DATA FOR THIS EXERCISE
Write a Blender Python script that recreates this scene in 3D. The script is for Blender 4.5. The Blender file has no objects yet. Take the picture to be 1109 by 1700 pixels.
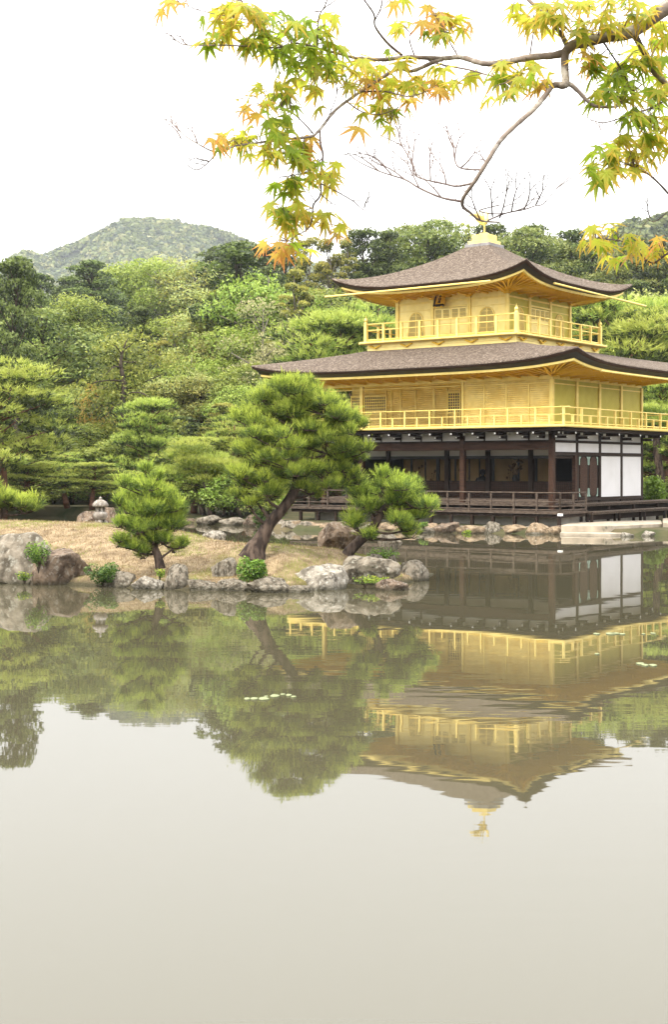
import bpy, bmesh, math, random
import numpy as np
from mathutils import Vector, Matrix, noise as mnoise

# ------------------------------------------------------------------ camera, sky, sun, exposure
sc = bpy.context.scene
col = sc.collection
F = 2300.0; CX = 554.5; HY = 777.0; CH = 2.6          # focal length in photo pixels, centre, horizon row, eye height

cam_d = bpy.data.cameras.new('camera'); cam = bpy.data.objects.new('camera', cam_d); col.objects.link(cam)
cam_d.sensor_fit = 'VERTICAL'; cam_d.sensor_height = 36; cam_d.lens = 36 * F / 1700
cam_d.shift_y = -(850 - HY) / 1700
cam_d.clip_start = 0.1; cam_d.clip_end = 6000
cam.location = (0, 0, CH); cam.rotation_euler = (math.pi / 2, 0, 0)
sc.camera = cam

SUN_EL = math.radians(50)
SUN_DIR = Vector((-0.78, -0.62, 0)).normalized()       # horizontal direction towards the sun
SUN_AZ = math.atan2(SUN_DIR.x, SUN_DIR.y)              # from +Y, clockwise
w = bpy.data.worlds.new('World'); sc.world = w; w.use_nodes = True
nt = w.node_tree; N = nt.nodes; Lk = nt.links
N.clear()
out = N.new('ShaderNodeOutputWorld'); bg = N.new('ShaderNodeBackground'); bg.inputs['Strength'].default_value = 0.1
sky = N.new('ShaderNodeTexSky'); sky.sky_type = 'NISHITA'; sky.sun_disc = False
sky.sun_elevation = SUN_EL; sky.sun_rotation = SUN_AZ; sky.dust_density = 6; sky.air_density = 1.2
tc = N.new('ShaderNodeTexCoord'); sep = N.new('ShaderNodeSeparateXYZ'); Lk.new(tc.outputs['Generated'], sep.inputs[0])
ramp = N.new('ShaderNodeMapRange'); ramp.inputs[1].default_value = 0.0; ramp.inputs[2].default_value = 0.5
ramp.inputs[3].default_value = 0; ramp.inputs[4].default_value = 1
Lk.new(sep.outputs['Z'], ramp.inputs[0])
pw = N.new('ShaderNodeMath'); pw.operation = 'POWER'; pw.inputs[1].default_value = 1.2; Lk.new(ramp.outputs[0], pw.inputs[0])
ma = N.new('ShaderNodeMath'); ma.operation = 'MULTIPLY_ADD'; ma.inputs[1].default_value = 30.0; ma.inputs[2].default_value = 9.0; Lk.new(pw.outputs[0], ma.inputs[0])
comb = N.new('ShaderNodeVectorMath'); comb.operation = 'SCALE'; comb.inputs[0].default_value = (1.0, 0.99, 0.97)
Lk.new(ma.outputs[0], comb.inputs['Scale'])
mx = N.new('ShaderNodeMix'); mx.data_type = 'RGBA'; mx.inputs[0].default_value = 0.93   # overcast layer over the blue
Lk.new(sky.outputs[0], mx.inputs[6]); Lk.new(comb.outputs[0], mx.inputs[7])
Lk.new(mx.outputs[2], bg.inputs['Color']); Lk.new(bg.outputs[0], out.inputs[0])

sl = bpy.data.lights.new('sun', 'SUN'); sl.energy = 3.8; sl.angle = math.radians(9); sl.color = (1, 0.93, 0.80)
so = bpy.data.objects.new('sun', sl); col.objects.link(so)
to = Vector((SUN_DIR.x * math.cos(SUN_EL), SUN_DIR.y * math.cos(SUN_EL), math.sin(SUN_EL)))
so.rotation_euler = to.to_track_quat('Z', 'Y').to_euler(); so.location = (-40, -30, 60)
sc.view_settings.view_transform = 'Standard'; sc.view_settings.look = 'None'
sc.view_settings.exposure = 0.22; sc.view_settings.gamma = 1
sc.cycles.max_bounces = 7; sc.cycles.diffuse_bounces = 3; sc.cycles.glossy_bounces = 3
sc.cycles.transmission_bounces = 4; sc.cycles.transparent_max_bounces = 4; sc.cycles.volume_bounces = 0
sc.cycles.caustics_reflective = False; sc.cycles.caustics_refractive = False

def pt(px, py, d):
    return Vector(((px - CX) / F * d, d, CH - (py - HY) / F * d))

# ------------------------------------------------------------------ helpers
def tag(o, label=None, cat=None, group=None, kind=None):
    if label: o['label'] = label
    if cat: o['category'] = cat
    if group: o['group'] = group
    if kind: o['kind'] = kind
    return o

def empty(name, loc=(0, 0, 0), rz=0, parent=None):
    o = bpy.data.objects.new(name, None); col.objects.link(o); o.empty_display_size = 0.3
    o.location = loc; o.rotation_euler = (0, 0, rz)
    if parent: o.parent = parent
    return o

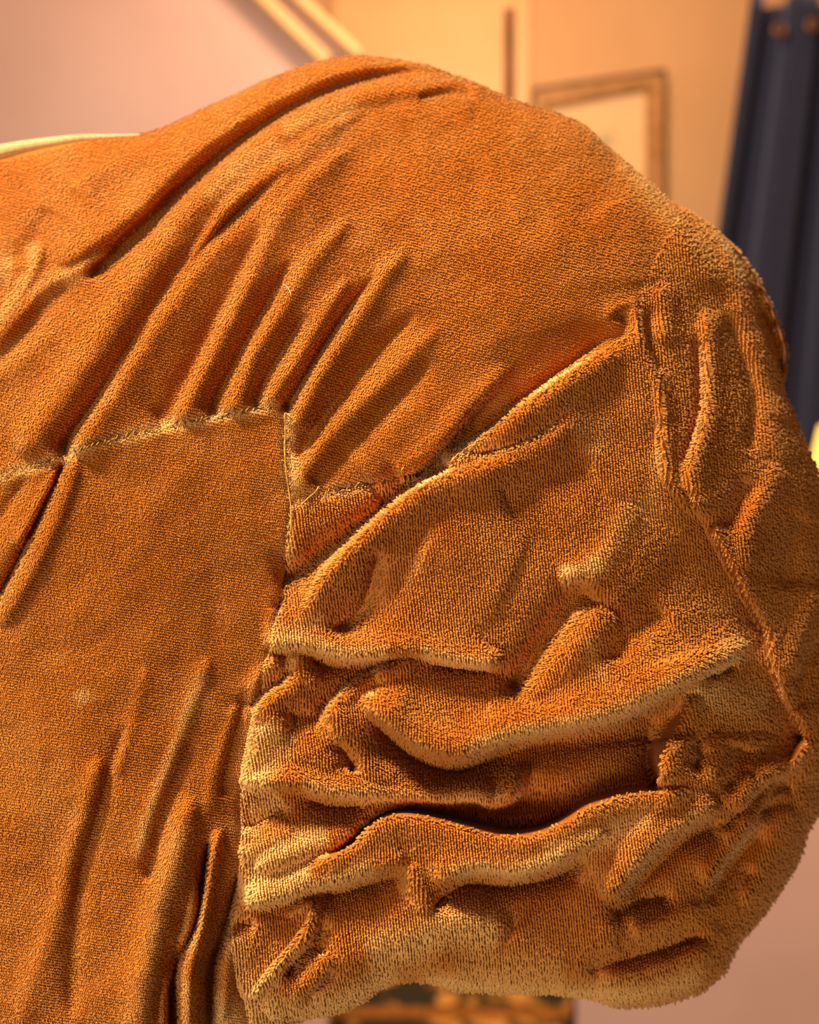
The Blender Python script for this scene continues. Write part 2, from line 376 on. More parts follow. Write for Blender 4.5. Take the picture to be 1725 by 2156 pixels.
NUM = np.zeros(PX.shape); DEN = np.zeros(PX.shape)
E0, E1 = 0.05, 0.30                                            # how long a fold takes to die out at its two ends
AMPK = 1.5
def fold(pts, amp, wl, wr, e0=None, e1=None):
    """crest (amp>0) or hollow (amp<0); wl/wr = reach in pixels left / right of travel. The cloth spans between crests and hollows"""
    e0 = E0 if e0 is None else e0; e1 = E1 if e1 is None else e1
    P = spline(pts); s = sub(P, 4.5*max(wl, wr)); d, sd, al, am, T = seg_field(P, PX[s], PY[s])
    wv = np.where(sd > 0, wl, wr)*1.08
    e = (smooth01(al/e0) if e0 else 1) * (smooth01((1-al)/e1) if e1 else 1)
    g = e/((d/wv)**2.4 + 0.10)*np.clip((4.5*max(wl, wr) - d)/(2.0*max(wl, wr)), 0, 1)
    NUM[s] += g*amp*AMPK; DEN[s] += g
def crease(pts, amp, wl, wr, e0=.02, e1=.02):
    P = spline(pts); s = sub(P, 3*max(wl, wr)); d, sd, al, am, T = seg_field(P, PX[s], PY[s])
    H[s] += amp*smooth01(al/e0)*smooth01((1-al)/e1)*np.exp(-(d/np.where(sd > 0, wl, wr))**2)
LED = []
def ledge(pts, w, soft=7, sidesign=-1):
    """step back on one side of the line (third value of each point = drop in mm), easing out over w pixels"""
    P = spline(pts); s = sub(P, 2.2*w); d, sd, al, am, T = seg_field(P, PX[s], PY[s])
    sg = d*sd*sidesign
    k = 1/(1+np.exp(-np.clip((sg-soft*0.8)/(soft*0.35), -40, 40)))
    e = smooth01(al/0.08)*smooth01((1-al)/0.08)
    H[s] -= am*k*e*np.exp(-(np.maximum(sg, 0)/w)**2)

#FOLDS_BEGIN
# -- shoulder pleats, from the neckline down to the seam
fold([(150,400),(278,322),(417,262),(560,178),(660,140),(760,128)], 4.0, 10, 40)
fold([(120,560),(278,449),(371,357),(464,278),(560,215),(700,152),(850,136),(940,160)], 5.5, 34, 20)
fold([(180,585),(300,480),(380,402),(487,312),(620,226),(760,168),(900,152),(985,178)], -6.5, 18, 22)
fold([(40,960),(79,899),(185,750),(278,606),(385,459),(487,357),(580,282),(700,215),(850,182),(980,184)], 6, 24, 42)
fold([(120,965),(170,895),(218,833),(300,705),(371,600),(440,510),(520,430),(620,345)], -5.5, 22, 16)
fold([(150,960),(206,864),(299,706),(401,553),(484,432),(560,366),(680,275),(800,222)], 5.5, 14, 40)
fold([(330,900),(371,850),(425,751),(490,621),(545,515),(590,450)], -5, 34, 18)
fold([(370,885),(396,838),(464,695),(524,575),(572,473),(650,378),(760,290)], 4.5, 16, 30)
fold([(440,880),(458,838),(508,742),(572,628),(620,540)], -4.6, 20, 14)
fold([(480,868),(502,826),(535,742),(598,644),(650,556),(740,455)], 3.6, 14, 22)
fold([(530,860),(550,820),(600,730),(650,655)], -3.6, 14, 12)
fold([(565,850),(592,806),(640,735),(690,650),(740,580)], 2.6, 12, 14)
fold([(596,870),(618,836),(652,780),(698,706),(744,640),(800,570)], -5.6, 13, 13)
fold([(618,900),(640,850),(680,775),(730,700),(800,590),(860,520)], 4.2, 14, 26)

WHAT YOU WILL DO
Repeat exactly the lines from the start of the entries down to the line with "from mathutils import", keeping both ends but none of the pictures.

WORKED SOLUTION
Write a Blender Python script that recreates this scene in 3D. The script is for Blender 4.5. The Blender file has no objects yet. Take the picture to be 1109 by 1700 pixels.
import bpy, bmesh, math, random
import numpy as np
from mathutils import Vector, Matrix, noise as mnoise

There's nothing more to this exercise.